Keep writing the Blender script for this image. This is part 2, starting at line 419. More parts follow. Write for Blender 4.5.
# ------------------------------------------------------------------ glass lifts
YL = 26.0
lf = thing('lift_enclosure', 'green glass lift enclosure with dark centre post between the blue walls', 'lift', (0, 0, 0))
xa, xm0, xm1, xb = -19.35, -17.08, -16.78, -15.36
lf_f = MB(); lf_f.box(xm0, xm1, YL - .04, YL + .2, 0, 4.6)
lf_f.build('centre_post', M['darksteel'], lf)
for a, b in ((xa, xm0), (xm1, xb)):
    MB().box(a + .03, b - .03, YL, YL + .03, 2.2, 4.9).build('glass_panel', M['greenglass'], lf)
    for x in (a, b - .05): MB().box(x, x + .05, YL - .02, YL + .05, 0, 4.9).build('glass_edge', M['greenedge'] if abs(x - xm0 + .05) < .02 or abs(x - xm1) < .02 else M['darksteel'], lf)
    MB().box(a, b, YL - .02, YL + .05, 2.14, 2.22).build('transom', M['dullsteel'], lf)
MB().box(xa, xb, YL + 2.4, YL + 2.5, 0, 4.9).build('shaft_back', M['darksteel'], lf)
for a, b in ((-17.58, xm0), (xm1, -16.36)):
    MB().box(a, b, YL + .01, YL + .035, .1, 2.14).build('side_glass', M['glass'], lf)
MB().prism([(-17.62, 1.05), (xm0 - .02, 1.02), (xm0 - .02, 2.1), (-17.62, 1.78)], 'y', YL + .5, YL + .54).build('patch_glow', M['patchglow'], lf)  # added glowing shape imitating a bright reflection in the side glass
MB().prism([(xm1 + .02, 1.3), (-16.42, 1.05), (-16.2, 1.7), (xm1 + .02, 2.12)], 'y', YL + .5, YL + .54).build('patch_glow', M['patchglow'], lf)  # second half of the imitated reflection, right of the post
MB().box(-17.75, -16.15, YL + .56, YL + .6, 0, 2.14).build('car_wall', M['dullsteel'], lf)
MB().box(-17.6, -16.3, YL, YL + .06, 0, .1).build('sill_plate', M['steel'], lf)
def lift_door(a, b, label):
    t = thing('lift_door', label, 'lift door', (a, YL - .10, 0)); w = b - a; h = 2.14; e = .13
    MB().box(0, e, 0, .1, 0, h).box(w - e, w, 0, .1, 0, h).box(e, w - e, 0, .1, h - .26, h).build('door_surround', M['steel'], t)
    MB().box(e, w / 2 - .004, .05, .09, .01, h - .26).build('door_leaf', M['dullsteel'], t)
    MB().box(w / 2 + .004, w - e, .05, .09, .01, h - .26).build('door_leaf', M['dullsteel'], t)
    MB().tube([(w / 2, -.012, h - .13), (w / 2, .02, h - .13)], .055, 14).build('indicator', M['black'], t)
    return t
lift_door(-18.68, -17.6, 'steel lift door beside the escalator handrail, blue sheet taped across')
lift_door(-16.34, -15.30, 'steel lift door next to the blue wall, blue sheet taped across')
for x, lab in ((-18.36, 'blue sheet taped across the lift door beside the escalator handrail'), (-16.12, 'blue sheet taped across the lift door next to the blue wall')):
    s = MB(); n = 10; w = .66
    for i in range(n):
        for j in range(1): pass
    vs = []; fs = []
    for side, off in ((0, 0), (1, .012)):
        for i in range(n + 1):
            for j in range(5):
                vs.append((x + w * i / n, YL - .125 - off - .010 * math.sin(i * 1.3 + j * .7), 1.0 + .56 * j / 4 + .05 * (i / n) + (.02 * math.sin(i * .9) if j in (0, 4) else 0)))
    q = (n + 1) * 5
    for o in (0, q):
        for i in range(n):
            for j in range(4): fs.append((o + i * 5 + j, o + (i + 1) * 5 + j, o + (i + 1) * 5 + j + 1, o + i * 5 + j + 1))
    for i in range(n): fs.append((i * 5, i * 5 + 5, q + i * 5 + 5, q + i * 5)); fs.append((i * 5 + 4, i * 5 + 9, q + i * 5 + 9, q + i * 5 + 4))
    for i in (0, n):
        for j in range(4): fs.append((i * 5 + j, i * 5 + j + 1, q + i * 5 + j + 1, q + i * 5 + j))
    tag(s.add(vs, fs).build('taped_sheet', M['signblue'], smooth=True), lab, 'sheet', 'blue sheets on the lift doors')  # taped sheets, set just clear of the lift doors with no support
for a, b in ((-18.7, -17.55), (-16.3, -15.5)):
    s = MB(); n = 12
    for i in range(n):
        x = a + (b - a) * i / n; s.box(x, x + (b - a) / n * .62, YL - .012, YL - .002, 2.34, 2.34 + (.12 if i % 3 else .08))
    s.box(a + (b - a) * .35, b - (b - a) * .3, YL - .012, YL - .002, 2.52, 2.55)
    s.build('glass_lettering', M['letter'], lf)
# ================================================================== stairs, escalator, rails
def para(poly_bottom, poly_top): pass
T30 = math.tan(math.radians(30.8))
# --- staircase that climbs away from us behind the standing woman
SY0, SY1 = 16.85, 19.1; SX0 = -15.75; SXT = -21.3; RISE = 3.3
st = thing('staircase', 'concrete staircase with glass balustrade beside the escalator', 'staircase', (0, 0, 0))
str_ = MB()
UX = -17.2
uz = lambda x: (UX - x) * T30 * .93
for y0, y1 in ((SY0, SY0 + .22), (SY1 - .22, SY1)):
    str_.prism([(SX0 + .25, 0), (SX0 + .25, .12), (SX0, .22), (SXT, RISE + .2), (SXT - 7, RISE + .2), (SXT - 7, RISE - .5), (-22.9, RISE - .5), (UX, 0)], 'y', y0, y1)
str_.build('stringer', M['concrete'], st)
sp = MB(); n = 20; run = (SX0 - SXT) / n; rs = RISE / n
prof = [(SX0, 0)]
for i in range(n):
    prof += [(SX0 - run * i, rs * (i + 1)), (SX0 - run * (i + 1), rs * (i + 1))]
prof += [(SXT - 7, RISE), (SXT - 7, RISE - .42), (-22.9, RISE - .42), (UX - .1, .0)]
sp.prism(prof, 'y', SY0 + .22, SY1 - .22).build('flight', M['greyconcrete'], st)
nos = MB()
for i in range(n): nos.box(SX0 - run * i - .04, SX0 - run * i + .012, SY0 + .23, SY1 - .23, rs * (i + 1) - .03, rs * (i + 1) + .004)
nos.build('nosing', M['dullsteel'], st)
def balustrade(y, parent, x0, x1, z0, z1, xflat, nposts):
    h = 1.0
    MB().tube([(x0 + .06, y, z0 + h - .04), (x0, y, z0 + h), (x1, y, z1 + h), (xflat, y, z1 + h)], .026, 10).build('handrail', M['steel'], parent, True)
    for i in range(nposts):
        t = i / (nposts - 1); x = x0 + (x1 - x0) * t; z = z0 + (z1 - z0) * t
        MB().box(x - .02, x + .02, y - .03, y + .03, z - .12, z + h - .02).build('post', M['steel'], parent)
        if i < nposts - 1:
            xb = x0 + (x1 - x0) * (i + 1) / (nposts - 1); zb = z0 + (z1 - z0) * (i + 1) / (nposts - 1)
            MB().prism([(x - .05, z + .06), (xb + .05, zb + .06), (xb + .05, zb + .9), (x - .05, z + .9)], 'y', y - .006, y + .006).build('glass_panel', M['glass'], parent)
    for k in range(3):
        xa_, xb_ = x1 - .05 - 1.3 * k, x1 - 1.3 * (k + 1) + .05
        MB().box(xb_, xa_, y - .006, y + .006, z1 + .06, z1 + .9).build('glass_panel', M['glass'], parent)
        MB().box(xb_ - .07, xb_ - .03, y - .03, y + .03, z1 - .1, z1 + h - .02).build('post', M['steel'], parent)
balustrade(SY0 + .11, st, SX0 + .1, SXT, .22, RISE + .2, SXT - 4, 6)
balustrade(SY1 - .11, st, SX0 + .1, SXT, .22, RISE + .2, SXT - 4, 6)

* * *

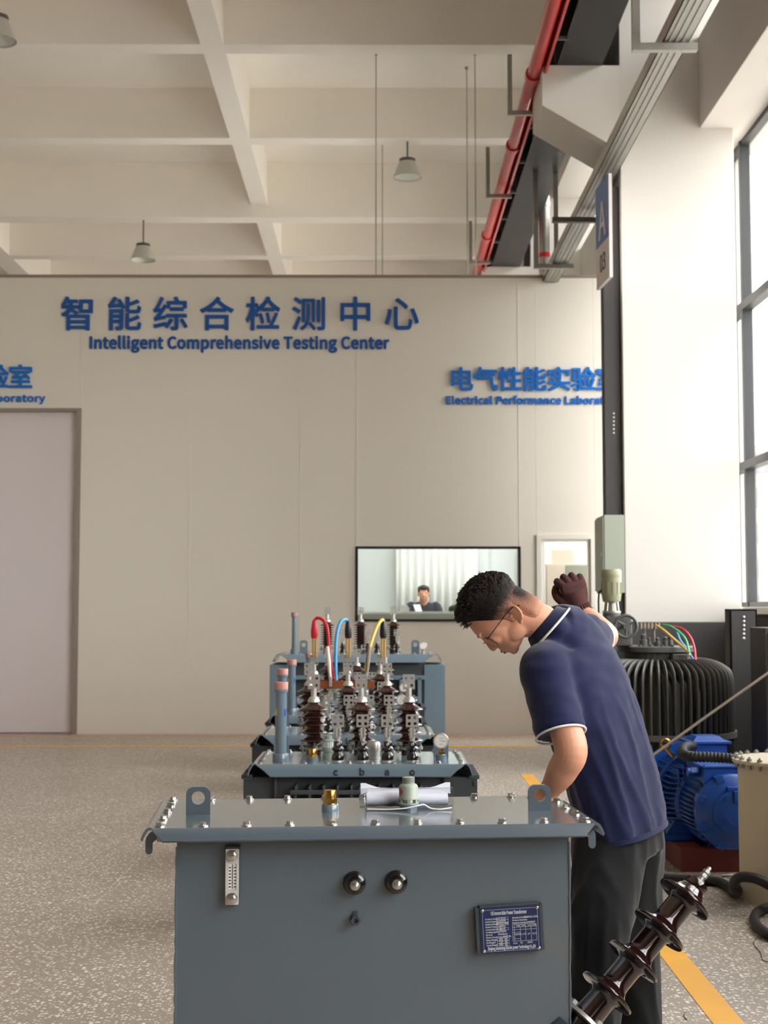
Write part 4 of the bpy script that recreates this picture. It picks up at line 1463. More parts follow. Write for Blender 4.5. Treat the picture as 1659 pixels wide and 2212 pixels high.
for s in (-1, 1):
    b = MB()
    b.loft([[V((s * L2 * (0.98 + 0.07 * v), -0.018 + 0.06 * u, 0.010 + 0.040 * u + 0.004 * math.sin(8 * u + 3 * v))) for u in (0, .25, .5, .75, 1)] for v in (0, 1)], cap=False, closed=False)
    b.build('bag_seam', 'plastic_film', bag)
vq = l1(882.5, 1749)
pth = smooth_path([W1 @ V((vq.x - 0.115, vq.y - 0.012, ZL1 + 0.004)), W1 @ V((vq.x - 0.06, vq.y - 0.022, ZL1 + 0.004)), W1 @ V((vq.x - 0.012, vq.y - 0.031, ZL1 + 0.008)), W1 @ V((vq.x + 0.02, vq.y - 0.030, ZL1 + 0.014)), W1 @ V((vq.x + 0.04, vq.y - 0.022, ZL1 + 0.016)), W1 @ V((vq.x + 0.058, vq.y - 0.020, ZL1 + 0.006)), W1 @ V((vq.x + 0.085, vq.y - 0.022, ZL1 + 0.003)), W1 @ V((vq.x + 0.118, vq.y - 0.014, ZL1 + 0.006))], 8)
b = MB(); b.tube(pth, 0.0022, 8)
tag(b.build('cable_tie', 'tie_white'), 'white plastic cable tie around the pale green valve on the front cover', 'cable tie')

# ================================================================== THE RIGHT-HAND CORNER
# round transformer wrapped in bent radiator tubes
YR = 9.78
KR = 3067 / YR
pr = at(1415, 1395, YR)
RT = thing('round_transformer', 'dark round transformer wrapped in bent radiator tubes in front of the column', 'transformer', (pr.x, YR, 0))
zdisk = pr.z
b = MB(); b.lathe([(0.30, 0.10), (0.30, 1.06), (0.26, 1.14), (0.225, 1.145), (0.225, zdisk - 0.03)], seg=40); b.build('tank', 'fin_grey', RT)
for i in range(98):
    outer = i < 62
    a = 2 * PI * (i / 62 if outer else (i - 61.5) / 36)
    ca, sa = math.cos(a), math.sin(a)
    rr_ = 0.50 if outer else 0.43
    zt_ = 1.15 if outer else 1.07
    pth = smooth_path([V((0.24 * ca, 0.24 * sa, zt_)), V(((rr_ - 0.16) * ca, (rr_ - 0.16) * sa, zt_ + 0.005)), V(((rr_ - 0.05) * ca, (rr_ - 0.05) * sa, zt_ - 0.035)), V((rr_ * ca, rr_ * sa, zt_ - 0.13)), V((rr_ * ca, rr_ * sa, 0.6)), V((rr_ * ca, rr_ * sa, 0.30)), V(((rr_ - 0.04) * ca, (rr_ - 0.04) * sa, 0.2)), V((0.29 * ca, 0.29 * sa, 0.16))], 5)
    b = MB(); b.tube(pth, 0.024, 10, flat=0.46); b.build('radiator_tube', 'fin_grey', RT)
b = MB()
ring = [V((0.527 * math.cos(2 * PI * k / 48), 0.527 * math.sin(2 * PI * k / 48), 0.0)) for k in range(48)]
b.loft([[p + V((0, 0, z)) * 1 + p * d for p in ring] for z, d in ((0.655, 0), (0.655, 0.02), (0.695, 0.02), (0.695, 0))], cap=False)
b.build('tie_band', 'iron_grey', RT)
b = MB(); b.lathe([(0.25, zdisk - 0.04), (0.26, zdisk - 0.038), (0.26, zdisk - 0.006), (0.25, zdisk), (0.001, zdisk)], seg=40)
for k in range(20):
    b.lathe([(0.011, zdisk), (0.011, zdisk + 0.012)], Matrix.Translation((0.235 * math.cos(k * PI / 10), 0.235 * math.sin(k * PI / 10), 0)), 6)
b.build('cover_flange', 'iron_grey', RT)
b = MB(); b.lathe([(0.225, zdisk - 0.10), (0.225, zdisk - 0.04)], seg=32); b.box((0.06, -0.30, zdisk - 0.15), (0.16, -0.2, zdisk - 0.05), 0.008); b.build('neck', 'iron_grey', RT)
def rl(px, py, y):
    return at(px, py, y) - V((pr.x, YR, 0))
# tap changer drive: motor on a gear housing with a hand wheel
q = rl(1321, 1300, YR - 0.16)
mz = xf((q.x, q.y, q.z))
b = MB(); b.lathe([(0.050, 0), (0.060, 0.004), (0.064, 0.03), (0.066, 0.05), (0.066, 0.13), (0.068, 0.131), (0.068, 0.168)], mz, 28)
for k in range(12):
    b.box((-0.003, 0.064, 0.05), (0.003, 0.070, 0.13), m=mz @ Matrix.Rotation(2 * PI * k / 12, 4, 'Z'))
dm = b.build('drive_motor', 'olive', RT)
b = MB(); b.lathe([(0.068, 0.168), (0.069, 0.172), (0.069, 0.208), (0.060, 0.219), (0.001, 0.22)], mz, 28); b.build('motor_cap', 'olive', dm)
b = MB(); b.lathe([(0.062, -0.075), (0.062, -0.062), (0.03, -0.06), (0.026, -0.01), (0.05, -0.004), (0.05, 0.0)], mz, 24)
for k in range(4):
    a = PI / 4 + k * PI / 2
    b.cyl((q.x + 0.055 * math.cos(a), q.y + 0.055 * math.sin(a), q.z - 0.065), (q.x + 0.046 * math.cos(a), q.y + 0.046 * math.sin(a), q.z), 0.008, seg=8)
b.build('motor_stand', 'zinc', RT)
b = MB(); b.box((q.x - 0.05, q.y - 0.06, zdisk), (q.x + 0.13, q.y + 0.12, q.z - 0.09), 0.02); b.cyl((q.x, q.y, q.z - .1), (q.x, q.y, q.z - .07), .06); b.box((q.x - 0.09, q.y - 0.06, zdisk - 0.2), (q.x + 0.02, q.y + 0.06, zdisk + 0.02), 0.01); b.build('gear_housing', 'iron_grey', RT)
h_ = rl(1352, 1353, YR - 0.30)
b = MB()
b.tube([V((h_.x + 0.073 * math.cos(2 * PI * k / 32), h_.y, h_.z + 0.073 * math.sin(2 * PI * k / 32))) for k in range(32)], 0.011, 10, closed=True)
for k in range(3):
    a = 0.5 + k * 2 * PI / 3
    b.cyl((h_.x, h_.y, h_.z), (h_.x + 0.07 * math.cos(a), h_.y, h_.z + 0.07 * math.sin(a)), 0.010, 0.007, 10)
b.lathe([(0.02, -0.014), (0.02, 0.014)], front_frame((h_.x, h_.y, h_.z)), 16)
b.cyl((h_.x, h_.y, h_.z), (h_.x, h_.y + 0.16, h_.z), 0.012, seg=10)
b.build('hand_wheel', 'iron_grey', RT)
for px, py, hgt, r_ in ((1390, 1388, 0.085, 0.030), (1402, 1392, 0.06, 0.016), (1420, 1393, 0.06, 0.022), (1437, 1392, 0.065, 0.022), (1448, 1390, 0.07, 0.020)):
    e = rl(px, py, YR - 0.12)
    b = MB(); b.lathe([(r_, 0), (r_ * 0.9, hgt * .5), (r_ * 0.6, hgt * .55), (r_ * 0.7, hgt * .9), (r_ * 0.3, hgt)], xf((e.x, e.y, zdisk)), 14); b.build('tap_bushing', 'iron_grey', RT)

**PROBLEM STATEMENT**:
Going through the data, tally the lines containing "that" and report only the result.

**REPLY TO THE TASK**:
2